─── COLLECTED MATERIAL ───

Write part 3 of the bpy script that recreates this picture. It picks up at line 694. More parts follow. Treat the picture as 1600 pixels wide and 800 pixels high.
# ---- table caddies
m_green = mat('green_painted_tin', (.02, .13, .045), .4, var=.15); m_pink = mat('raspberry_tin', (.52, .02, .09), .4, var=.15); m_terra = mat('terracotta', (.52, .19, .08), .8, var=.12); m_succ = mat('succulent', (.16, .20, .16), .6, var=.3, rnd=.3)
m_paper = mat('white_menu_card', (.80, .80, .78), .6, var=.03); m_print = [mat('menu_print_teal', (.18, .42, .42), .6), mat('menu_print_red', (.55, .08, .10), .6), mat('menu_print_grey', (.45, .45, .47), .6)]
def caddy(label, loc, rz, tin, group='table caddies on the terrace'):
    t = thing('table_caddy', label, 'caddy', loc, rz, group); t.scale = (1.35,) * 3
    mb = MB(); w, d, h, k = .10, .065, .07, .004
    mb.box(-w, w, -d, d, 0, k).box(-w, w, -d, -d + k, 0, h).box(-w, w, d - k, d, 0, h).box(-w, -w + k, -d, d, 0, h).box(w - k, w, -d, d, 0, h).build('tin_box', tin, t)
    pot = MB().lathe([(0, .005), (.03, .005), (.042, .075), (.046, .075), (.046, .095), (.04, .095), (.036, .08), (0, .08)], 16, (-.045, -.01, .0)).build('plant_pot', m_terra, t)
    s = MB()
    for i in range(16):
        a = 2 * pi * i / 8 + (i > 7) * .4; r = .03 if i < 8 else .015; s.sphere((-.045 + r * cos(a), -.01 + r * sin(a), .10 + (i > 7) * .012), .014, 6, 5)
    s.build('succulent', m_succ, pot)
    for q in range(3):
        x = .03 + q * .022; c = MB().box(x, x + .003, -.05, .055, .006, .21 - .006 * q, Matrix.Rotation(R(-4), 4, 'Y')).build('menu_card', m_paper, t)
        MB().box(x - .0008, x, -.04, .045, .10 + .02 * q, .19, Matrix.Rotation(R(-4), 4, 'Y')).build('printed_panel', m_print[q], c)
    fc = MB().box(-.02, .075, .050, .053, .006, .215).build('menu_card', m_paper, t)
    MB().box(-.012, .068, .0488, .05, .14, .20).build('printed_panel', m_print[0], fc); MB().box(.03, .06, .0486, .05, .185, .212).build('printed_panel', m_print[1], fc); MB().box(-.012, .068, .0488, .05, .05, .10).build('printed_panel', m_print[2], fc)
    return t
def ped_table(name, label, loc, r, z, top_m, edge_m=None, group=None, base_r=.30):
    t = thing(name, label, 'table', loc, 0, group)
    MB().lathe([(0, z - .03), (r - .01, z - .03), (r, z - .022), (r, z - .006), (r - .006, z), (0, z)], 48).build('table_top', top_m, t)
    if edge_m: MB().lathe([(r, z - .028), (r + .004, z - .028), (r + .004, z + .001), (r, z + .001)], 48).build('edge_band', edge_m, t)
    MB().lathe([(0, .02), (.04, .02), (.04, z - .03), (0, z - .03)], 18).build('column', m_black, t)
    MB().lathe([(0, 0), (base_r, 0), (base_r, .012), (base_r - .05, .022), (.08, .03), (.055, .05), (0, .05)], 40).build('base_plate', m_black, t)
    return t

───

◆ YOUR TASK ◆
Set down the listing above in full, please, exactly as it appears.

◆ ANSWER FOR THE TASK ◆
Write part 3 of the bpy script that recreates this picture. It picks up at line 694. More parts follow. Treat the picture as 1600 pixels wide and 800 pixels high.
# ---- table caddies
m_green = mat('green_painted_tin', (.02, .13, .045), .4, var=.15); m_pink = mat('raspberry_tin', (.52, .02, .09), .4, var=.15); m_terra = mat('terracotta', (.52, .19, .08), .8, var=.12); m_succ = mat('succulent', (.16, .20, .16), .6, var=.3, rnd=.3)
m_paper = mat('white_menu_card', (.80, .80, .78), .6, var=.03); m_print = [mat('menu_print_teal', (.18, .42, .42), .6), mat('menu_print_red', (.55, .08, .10), .6), mat('menu_print_grey', (.45, .45, .47), .6)]
def caddy(label, loc, rz, tin, group='table caddies on the terrace'):
    t = thing('table_caddy', label, 'caddy', loc, rz, group); t.scale = (1.35,) * 3
    mb = MB(); w, d, h, k = .10, .065, .07, .004
    mb.box(-w, w, -d, d, 0, k).box(-w, w, -d, -d + k, 0, h).box(-w, w, d - k, d, 0, h).box(-w, -w + k, -d, d, 0, h).box(w - k, w, -d, d, 0, h).build('tin_box', tin, t)
    pot = MB().lathe([(0, .005), (.03, .005), (.042, .075), (.046, .075), (.046, .095), (.04, .095), (.036, .08), (0, .08)], 16, (-.045, -.01, .0)).build('plant_pot', m_terra, t)
    s = MB()
    for i in range(16):
        a = 2 * pi * i / 8 + (i > 7) * .4; r = .03 if i < 8 else .015; s.sphere((-.045 + r * cos(a), -.01 + r * sin(a), .10 + (i > 7) * .012), .014, 6, 5)
    s.build('succulent', m_succ, pot)
    for q in range(3):
        x = .03 + q * .022; c = MB().box(x, x + .003, -.05, .055, .006, .21 - .006 * q, Matrix.Rotation(R(-4), 4, 'Y')).build('menu_card', m_paper, t)
        MB().box(x - .0008, x, -.04, .045, .10 + .02 * q, .19, Matrix.Rotation(R(-4), 4, 'Y')).build('printed_panel', m_print[q], c)
    fc = MB().box(-.02, .075, .050, .053, .006, .215).build('menu_card', m_paper, t)
    MB().box(-.012, .068, .0488, .05, .14, .20).build('printed_panel', m_print[0], fc); MB().box(.03, .06, .0486, .05, .185, .212).build('printed_panel', m_print[1], fc); MB().box(-.012, .068, .0488, .05, .05, .10).build('printed_panel', m_print[2], fc)
    return t
def ped_table(name, label, loc, r, z, top_m, edge_m=None, group=None, base_r=.30):
    t = thing(name, label, 'table', loc, 0, group)
    MB().lathe([(0, z - .03), (r - .01, z - .03), (r, z - .022), (r, z - .006), (r - .006, z), (0, z)], 48).build('table_top', top_m, t)
    if edge_m: MB().lathe([(r, z - .028), (r + .004, z - .028), (r + .004, z + .001), (r, z + .001)], 48).build('edge_band', edge_m, t)
    MB().lathe([(0, .02), (.04, .02), (.04, z - .03), (0, z - .03)], 18).build('column', m_black, t)
    MB().lathe([(0, 0), (base_r, 0), (base_r, .012), (base_r - .05, .022), (.08, .03), (.055, .05), (0, .05)], 40).build('base_plate', m_black, t)
    return t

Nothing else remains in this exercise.